Information provided>
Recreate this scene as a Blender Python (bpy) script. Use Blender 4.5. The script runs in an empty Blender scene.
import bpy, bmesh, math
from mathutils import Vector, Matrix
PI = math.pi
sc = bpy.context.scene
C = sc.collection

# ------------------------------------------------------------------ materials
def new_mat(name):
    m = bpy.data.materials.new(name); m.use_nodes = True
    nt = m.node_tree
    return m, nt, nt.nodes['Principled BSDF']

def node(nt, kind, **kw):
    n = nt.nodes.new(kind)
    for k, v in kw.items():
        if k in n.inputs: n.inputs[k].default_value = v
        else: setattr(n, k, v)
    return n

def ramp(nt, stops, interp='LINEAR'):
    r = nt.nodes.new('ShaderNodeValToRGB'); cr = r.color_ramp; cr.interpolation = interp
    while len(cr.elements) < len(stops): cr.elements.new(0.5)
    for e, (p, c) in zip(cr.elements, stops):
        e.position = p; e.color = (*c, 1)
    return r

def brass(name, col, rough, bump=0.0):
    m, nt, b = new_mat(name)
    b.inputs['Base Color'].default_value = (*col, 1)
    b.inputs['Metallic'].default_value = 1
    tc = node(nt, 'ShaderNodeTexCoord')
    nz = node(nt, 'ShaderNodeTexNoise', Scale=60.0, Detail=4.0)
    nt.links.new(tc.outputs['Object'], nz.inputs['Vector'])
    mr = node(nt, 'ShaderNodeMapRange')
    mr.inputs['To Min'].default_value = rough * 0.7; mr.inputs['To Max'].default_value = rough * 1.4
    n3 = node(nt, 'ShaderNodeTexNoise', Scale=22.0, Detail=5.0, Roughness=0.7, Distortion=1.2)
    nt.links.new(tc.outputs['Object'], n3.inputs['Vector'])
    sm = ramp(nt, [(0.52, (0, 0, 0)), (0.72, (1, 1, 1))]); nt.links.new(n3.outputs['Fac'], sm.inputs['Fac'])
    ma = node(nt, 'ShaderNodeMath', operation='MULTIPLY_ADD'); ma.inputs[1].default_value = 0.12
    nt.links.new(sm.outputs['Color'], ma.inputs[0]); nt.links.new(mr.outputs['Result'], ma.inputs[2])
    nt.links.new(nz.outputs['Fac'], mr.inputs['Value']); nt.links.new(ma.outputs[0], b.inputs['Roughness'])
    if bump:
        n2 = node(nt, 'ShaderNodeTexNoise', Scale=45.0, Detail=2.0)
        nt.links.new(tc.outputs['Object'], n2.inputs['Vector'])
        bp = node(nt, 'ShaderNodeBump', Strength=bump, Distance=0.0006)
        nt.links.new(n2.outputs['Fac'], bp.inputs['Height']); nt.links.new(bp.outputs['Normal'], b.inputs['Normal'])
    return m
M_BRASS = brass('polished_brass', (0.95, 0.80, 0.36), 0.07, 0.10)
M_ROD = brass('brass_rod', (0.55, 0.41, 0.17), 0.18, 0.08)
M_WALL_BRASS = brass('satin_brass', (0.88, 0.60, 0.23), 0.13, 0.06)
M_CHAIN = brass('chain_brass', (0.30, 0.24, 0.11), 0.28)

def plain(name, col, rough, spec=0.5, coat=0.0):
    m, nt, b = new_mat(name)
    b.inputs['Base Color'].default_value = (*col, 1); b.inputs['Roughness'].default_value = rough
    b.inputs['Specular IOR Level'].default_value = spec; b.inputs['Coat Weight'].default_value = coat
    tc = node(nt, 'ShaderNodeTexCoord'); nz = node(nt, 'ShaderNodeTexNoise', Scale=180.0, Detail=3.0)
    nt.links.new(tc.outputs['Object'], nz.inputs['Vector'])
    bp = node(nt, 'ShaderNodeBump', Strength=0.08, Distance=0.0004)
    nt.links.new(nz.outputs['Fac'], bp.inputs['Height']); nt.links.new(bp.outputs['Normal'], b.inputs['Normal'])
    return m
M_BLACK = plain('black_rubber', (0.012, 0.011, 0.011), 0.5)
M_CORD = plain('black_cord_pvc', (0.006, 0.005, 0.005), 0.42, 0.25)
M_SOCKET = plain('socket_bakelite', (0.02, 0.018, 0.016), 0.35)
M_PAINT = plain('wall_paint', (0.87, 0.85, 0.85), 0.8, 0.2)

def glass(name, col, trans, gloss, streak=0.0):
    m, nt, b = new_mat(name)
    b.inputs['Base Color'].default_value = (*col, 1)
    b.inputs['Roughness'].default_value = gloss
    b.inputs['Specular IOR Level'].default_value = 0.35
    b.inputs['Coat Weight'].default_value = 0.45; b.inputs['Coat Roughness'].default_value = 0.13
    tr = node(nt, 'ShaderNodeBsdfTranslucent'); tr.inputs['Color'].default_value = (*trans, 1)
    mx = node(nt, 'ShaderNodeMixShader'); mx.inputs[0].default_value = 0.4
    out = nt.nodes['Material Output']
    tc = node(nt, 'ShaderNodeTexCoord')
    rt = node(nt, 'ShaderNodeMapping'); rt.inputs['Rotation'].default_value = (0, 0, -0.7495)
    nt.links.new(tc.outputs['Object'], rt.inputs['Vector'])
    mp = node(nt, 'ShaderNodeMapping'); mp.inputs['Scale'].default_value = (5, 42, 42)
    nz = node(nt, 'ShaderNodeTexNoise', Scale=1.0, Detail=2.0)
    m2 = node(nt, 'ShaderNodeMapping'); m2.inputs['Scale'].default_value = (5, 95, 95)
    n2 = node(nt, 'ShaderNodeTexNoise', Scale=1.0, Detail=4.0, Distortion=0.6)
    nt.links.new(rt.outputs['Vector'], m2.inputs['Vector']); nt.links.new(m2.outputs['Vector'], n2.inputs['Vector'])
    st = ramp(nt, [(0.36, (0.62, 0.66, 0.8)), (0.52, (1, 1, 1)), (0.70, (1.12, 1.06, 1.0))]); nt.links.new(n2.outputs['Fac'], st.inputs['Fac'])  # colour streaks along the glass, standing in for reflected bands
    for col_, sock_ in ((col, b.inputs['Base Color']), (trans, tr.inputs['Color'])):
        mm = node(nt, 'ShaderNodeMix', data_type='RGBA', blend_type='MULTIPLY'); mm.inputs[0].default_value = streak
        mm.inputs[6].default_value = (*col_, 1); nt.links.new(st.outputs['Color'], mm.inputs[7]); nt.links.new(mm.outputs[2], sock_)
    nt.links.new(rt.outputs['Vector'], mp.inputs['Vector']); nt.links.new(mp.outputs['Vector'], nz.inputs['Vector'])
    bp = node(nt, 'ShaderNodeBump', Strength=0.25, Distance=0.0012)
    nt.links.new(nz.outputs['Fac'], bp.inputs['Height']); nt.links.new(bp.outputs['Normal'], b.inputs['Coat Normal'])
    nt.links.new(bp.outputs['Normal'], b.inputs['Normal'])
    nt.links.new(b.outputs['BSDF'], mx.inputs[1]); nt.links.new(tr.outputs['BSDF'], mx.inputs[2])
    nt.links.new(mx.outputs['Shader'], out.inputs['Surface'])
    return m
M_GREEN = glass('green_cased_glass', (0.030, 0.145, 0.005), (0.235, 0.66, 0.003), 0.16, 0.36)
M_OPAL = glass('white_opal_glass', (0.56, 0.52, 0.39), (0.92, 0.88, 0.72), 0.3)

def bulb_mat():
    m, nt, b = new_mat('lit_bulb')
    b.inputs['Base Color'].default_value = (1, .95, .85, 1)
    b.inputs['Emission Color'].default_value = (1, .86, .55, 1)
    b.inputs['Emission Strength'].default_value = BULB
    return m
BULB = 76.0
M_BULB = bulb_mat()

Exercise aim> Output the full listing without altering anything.

Completed exercise>
Recreate this scene as a Blender Python (bpy) script. Use Blender 4.5. The script runs in an empty Blender scene.
import bpy, bmesh, math
from mathutils import Vector, Matrix
PI = math.pi
sc = bpy.context.scene
C = sc.collection

# ------------------------------------------------------------------ materials
def new_mat(name):
    m = bpy.data.materials.new(name); m.use_nodes = True
    nt = m.node_tree
    return m, nt, nt.nodes['Principled BSDF']

def node(nt, kind, **kw):
    n = nt.nodes.new(kind)
    for k, v in kw.items():
        if k in n.inputs: n.inputs[k].default_value = v
        else: setattr(n, k, v)
    return n

def ramp(nt, stops, interp='LINEAR'):
    r = nt.nodes.new('ShaderNodeValToRGB'); cr = r.color_ramp; cr.interpolation = interp
    while len(cr.elements) < len(stops): cr.elements.new(0.5)
    for e, (p, c) in zip(cr.elements, stops):
        e.position = p; e.color = (*c, 1)
    return r

def brass(name, col, rough, bump=0.0):
    m, nt, b = new_mat(name)
    b.inputs['Base Color'].default_value = (*col, 1)
    b.inputs['Metallic'].default_value = 1
    tc = node(nt, 'ShaderNodeTexCoord')
    nz = node(nt, 'ShaderNodeTexNoise', Scale=60.0, Detail=4.0)
    nt.links.new(tc.outputs['Object'], nz.inputs['Vector'])
    mr = node(nt, 'ShaderNodeMapRange')
    mr.inputs['To Min'].default_value = rough * 0.7; mr.inputs['To Max'].default_value = rough * 1.4
    n3 = node(nt, 'ShaderNodeTexNoise', Scale=22.0, Detail=5.0, Roughness=0.7, Distortion=1.2)
    nt.links.new(tc.outputs['Object'], n3.inputs['Vector'])
    sm = ramp(nt, [(0.52, (0, 0, 0)), (0.72, (1, 1, 1))]); nt.links.new(n3.outputs['Fac'], sm.inputs['Fac'])
    ma = node(nt, 'ShaderNodeMath', operation='MULTIPLY_ADD'); ma.inputs[1].default_value = 0.12
    nt.links.new(sm.outputs['Color'], ma.inputs[0]); nt.links.new(mr.outputs['Result'], ma.inputs[2])
    nt.links.new(nz.outputs['Fac'], mr.inputs['Value']); nt.links.new(ma.outputs[0], b.inputs['Roughness'])
    if bump:
        n2 = node(nt, 'ShaderNodeTexNoise', Scale=45.0, Detail=2.0)
        nt.links.new(tc.outputs['Object'], n2.inputs['Vector'])
        bp = node(nt, 'ShaderNodeBump', Strength=bump, Distance=0.0006)
        nt.links.new(n2.outputs['Fac'], bp.inputs['Height']); nt.links.new(bp.outputs['Normal'], b.inputs['Normal'])
    return m
M_BRASS = brass('polished_brass', (0.95, 0.80, 0.36), 0.07, 0.10)
M_ROD = brass('brass_rod', (0.55, 0.41, 0.17), 0.18, 0.08)
M_WALL_BRASS = brass('satin_brass', (0.88, 0.60, 0.23), 0.13, 0.06)
M_CHAIN = brass('chain_brass', (0.30, 0.24, 0.11), 0.28)

def plain(name, col, rough, spec=0.5, coat=0.0):
    m, nt, b = new_mat(name)
    b.inputs['Base Color'].default_value = (*col, 1); b.inputs['Roughness'].default_value = rough
    b.inputs['Specular IOR Level'].default_value = spec; b.inputs['Coat Weight'].default_value = coat
    tc = node(nt, 'ShaderNodeTexCoord'); nz = node(nt, 'ShaderNodeTexNoise', Scale=180.0, Detail=3.0)
    nt.links.new(tc.outputs['Object'], nz.inputs['Vector'])
    bp = node(nt, 'ShaderNodeBump', Strength=0.08, Distance=0.0004)
    nt.links.new(nz.outputs['Fac'], bp.inputs['Height']); nt.links.new(bp.outputs['Normal'], b.inputs['Normal'])
    return m
M_BLACK = plain('black_rubber', (0.012, 0.011, 0.011), 0.5)
M_CORD = plain('black_cord_pvc', (0.006, 0.005, 0.005), 0.42, 0.25)
M_SOCKET = plain('socket_bakelite', (0.02, 0.018, 0.016), 0.35)
M_PAINT = plain('wall_paint', (0.87, 0.85, 0.85), 0.8, 0.2)

def glass(name, col, trans, gloss, streak=0.0):
    m, nt, b = new_mat(name)
    b.inputs['Base Color'].default_value = (*col, 1)
    b.inputs['Roughness'].default_value = gloss
    b.inputs['Specular IOR Level'].default_value = 0.35
    b.inputs['Coat Weight'].default_value = 0.45; b.inputs['Coat Roughness'].default_value = 0.13
    tr = node(nt, 'ShaderNodeBsdfTranslucent'); tr.inputs['Color'].default_value = (*trans, 1)
    mx = node(nt, 'ShaderNodeMixShader'); mx.inputs[0].default_value = 0.4
    out = nt.nodes['Material Output']
    tc = node(nt, 'ShaderNodeTexCoord')
    rt = node(nt, 'ShaderNodeMapping'); rt.inputs['Rotation'].default_value = (0, 0, -0.7495)
    nt.links.new(tc.outputs['Object'], rt.inputs['Vector'])
    mp = node(nt, 'ShaderNodeMapping'); mp.inputs['Scale'].default_value = (5, 42, 42)
    nz = node(nt, 'ShaderNodeTexNoise', Scale=1.0, Detail=2.0)
    m2 = node(nt, 'ShaderNodeMapping'); m2.inputs['Scale'].default_value = (5, 95, 95)
    n2 = node(nt, 'ShaderNodeTexNoise', Scale=1.0, Detail=4.0, Distortion=0.6)
    nt.links.new(rt.outputs['Vector'], m2.inputs['Vector']); nt.links.new(m2.outputs['Vector'], n2.inputs['Vector'])
    st = ramp(nt, [(0.36, (0.62, 0.66, 0.8)), (0.52, (1, 1, 1)), (0.70, (1.12, 1.06, 1.0))]); nt.links.new(n2.outputs['Fac'], st.inputs['Fac'])  # colour streaks along the glass, standing in for reflected bands
    for col_, sock_ in ((col, b.inputs['Base Color']), (trans, tr.inputs['Color'])):
        mm = node(nt, 'ShaderNodeMix', data_type='RGBA', blend_type='MULTIPLY'); mm.inputs[0].default_value = streak
        mm.inputs[6].default_value = (*col_, 1); nt.links.new(st.outputs['Color'], mm.inputs[7]); nt.links.new(mm.outputs[2], sock_)
    nt.links.new(rt.outputs['Vector'], mp.inputs['Vector']); nt.links.new(mp.outputs['Vector'], nz.inputs['Vector'])
    bp = node(nt, 'ShaderNodeBump', Strength=0.25, Distance=0.0012)
    nt.links.new(nz.outputs['Fac'], bp.inputs['Height']); nt.links.new(bp.outputs['Normal'], b.inputs['Coat Normal'])
    nt.links.new(bp.outputs['Normal'], b.inputs['Normal'])
    nt.links.new(b.outputs['BSDF'], mx.inputs[1]); nt.links.new(tr.outputs['BSDF'], mx.inputs[2])
    nt.links.new(mx.outputs['Shader'], out.inputs['Surface'])
    return m
M_GREEN = glass('green_cased_glass', (0.030, 0.145, 0.005), (0.235, 0.66, 0.003), 0.16, 0.36)
M_OPAL = glass('white_opal_glass', (0.56, 0.52, 0.39), (0.92, 0.88, 0.72), 0.3)

def bulb_mat():
    m, nt, b = new_mat('lit_bulb')
    b.inputs['Base Color'].default_value = (1, .95, .85, 1)
    b.inputs['Emission Color'].default_value = (1, .86, .55, 1)
    b.inputs['Emission Strength'].default_value = BULB
    return m
BULB = 76.0
M_BULB = bulb_mat()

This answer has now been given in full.